**Goal**
Set down exactly the lines of the listing below, please, beginning with the first and ending with the line that holds "link('louvre', bm, M['vent_fin'], v)".

**Information provided**
>> begin

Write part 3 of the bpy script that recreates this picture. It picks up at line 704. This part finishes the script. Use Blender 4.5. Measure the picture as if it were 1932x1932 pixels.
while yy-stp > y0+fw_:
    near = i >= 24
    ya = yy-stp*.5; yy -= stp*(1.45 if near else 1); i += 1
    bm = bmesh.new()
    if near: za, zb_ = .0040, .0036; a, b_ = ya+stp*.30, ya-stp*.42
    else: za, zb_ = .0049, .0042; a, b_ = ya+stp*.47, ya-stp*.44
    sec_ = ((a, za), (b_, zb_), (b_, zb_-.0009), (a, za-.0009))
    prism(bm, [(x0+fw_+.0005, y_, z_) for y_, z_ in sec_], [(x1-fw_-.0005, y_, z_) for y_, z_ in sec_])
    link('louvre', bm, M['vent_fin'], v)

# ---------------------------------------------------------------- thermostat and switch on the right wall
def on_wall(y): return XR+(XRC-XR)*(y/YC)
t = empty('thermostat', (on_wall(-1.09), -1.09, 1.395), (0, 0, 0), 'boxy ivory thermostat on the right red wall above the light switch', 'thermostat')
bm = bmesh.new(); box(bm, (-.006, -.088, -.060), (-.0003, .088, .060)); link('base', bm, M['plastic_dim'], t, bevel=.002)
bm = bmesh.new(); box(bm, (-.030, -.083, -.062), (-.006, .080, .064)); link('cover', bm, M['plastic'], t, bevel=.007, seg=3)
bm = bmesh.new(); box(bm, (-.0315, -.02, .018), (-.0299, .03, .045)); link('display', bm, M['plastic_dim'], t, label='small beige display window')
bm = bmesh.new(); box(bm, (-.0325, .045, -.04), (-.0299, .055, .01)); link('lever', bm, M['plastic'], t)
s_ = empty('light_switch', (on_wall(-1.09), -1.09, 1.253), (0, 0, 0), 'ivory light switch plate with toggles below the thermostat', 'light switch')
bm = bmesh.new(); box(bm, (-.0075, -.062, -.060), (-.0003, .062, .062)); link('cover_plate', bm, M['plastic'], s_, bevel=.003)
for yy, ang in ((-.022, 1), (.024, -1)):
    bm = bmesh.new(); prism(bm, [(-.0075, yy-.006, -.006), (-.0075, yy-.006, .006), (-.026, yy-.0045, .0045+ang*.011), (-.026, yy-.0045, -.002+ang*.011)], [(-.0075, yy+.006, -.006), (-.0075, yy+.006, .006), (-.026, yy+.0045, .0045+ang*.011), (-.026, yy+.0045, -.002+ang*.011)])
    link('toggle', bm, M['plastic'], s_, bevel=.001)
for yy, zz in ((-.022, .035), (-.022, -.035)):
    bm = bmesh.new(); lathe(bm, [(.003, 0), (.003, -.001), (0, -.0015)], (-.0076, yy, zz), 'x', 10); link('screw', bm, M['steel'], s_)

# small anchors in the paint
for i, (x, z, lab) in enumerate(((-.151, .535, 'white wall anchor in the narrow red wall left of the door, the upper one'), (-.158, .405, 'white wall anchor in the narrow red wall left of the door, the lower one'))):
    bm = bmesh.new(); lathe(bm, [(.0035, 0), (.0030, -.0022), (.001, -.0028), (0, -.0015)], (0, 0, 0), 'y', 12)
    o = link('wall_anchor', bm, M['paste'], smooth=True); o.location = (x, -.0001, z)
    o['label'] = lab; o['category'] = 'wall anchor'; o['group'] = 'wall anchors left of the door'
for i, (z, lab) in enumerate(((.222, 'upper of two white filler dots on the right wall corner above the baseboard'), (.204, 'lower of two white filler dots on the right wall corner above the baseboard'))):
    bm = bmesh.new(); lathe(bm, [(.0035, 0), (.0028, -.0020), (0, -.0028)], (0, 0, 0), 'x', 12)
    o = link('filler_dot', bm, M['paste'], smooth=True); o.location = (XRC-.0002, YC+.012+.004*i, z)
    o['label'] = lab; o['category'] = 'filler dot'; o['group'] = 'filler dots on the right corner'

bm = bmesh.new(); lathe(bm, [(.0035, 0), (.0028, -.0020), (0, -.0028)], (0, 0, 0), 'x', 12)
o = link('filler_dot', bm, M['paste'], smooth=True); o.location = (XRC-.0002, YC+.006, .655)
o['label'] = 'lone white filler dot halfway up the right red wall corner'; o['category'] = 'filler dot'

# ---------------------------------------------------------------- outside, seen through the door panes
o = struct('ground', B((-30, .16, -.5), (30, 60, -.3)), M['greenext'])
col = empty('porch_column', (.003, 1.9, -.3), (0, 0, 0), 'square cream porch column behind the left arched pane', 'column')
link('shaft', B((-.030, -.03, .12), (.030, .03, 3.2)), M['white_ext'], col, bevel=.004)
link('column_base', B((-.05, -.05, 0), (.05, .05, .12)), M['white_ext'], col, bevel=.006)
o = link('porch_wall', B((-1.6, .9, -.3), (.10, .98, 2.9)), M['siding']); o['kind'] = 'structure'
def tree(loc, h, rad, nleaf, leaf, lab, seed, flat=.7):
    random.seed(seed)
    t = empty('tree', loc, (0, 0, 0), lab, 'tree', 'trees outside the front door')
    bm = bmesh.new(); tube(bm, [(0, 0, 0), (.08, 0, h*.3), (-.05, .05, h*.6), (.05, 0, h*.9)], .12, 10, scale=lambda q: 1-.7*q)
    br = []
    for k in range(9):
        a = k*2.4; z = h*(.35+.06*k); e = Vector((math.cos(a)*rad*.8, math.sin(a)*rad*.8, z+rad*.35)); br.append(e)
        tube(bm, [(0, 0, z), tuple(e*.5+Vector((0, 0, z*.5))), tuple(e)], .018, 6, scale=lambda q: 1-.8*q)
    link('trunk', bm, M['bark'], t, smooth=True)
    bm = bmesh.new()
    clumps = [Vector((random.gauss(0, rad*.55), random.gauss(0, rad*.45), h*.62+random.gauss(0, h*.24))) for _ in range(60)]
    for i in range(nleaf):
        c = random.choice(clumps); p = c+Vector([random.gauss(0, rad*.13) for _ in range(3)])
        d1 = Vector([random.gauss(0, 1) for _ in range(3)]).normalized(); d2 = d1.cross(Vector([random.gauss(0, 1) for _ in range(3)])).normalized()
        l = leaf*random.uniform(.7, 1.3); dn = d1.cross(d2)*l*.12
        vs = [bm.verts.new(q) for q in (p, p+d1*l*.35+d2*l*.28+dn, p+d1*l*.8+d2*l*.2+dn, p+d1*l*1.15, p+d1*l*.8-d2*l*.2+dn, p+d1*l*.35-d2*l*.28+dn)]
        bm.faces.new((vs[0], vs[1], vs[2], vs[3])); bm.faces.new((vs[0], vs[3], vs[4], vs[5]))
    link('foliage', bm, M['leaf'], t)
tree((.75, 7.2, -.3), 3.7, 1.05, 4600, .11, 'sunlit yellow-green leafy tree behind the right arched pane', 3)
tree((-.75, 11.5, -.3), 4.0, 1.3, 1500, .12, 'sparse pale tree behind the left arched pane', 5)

>> end

**The result**
Write part 3 of the bpy script that recreates this picture. It picks up at line 704. This part finishes the script. Use Blender 4.5. Measure the picture as if it were 1932x1932 pixels.
while yy-stp > y0+fw_:
    near = i >= 24
    ya = yy-stp*.5; yy -= stp*(1.45 if near else 1); i += 1
    bm = bmesh.new()
    if near: za, zb_ = .0040, .0036; a, b_ = ya+stp*.30, ya-stp*.42
    else: za, zb_ = .0049, .0042; a, b_ = ya+stp*.47, ya-stp*.44
    sec_ = ((a, za), (b_, zb_), (b_, zb_-.0009), (a, za-.0009))
    prism(bm, [(x0+fw_+.0005, y_, z_) for y_, z_ in sec_], [(x1-fw_-.0005, y_, z_) for y_, z_ in sec_])
    link('louvre', bm, M['vent_fin'], v)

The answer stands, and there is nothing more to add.